In a screw gauge when the circular scale is given five complete rotations it moves linearly by 2.5 mm. If the circular scale has 100 divisions, the least count of screw gauge is ______ mm.

• A. \(1 \times 10^{-2}\)
• B. \(1 \times 10^{-3}\)
• C. \(5 \times 10^{-2}\)
• D. \(5 \times 10^{-3}\)

Answer 1

The Correct Option is D

Step 1: Understanding the Concept:
The least count of a screw gauge is the distance moved by the screw when it is rotated through one division of the circular scale. It is calculated by dividing the pitch by the total number of divisions on the circular scale.

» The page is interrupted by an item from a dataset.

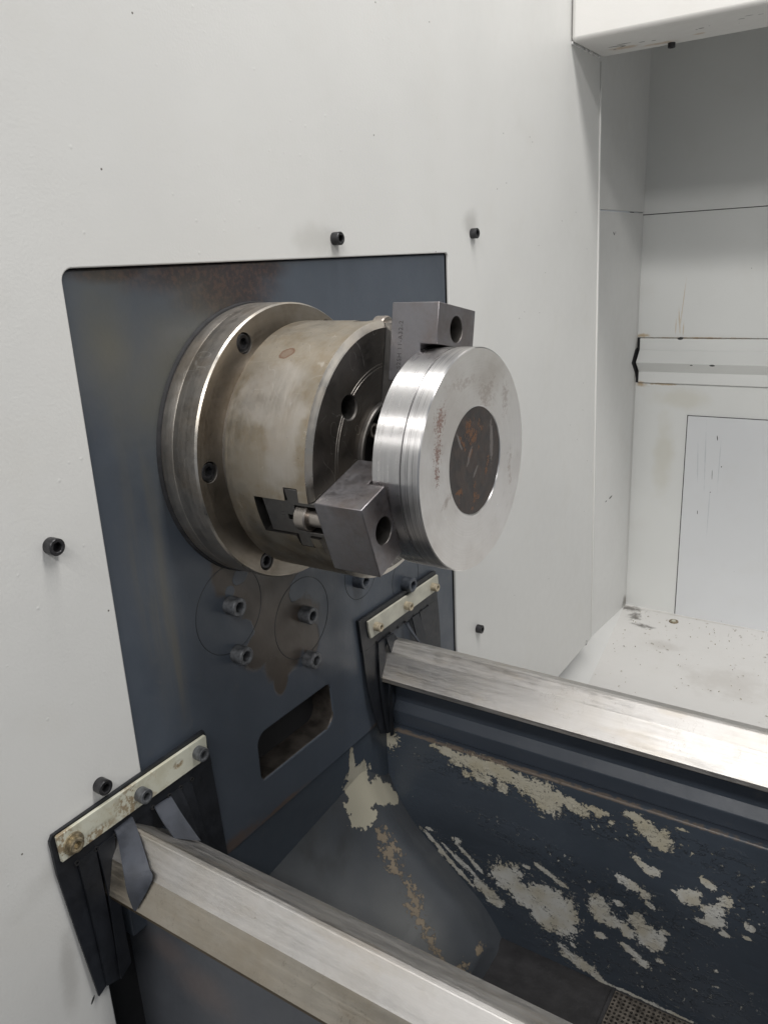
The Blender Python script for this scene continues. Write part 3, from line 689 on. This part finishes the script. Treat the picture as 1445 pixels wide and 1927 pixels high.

Step 2: Key Formula or Approach:
1. $\text{Pitch} = \frac{\text{Distance moved}}{\text{Number of full rotations}}$
2. $\text{Least Count (L.C.)} = \frac{\text{Pitch}}{\text{Number of circular scale divisions}}$

Step 3: Detailed Explanation:
1. First, calculate the pitch: \[ \text{Pitch} = \frac{2.5 \text{ mm}}{5} = 0.5 \text{ mm} \] 2. Now, calculate the least count: \[ \text{L.C.} = \frac{0.5 \text{ mm}}{100} = 0.005 \text{ mm} \] 3. Expressing in scientific notation: \[ 0.005 = 5 \times 10^{-3} \text{ mm} \]

Step 4: Final Answer:
The least count of the screw gauge is \(5 \times 10^{-3}\) mm.